Der Senat konnte über die Beschwerden trotz diverser Ablehnungsgesuche des Antragstellers in anderen Verfahren in geschäftsverteilungsplanmäßiger Besetzung entscheiden. Die diesbezüglichen Gesuche sind offensichtlich unzulässig. Nach § 60 Abs. 1 Sozialgerichtsgesetz (SGG) gilt für die Ablehnung eines Richters § 42 Abs. 1 Zivilprozessordnung (ZPO) entsprechend. Danach kann ein Richter sowohl in den Fällen, in denen er von der Ausübung des Richteramtes kraft Gesetzes ausgeschlossen ist, als auch wegen Besorgnis der Befangenheit abgelehnt werden. Die Ablehnung wegen Besorgnis der Befangenheit findet nach § 42 Abs. 2 ZPO statt, wenn ein Grund vorliegt, der geeignet ist, Misstrauen gegen die Unparteilichkeit eines Richters zu rechtfertigen. Ein zulässiges Ablehnungsgesuch setzt voraus, dass ein Ablehnungsgrund angeführt wird. Einem fehlenden Ablehnungsgrund steht es gleich, wenn pauschal, ohne konkrete Anhaltspunkte vorzubringen, alle Mitglieder eines Spruchkörpers abgelehnt werden (Keller in Meyer-Ladewig/Keller/Leitherer, SGG, 10. Aufl. 2012, § 60 Rdnr. 10b, m.w.N.). Der Antragsteller hat keine nachvollziehbaren Tatsachen vorgebracht, sondern lediglich pauschal ausgeführt, die Richter des 13. Senats seien "wegen nachgewiesener Rechtsbeugung, Strafvereitelung im Amt, Datenschutzverletzung, Prozessbetrug und schwerer Menschenrechtsverletzung abgelehnt".

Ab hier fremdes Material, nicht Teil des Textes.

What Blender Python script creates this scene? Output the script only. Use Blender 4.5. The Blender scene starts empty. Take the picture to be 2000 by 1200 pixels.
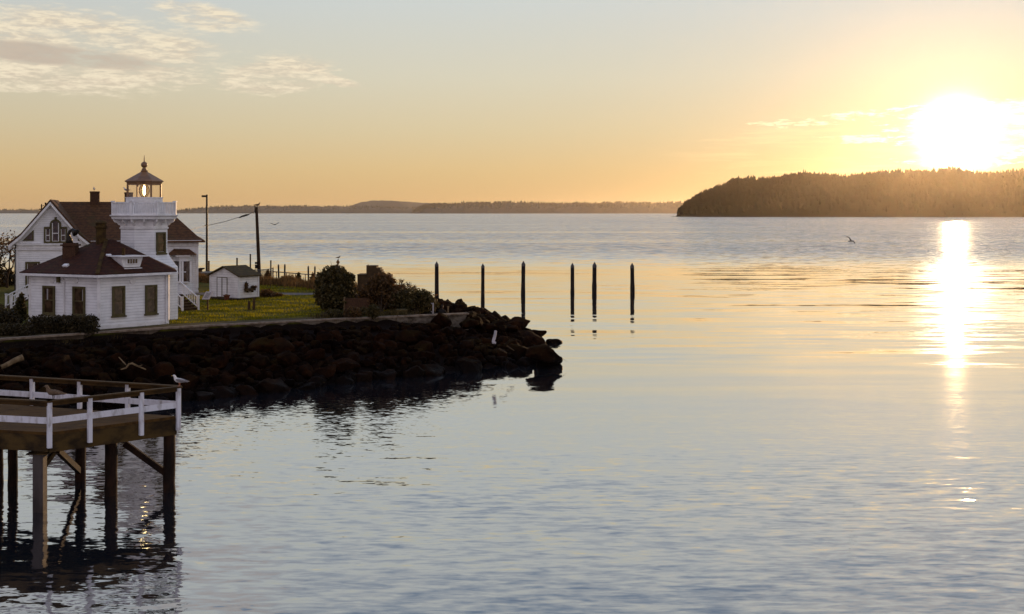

Der Senat ist auch nicht verpflichtet dem Antragsteller - wie in einer Vielzahl anderer Verfahren beantragt - einen Verfahrenspfleger beizuordnen. Der Antragsteller ist - wie in der Vielzahl der vor dem Senat geführten Verfahren klar zum Ausdruck kommt - in ausreichendem Maße in der Lage, seine Interessen wahrzunehmen und verständliche Anträge zu stellen, so dass der Senat keine konkreten Anhaltspunkte für eine Prozessunfähigkeit hat. Nach der amtlichen Auskunft des Landgerichts Waldshut (LG) vom 10. September 2013 gegenüber dem 3. Senat in dem Verfahren L 3 AS 2944/13, die am 28. Oktober 2013 gegenüber dem Senat nochmals bestätigt worden ist, ist dem Antragsteller auch in dem dort anhängigen - von ihm selbst eingeleiteten - Betreuungsverfahren bislang weder ein Betreuer bestellt noch ein Einwilligungsvorbehalt für prozessrechtlich relevante Erklärungen angeordnet worden. Nach Auskunft des LG liegen dort - aufgrund der fehlenden Mitwirkung - keine medizinischen Hinweise für eine Prozessunfähigkeit vor.

Die Kostenentscheidung beruht auf einer entsprechenden Anwendung von § 193 SGG.

Dieser Beschluss kann nicht mit der Beschwerde angefochten werden (§ 177 SGG).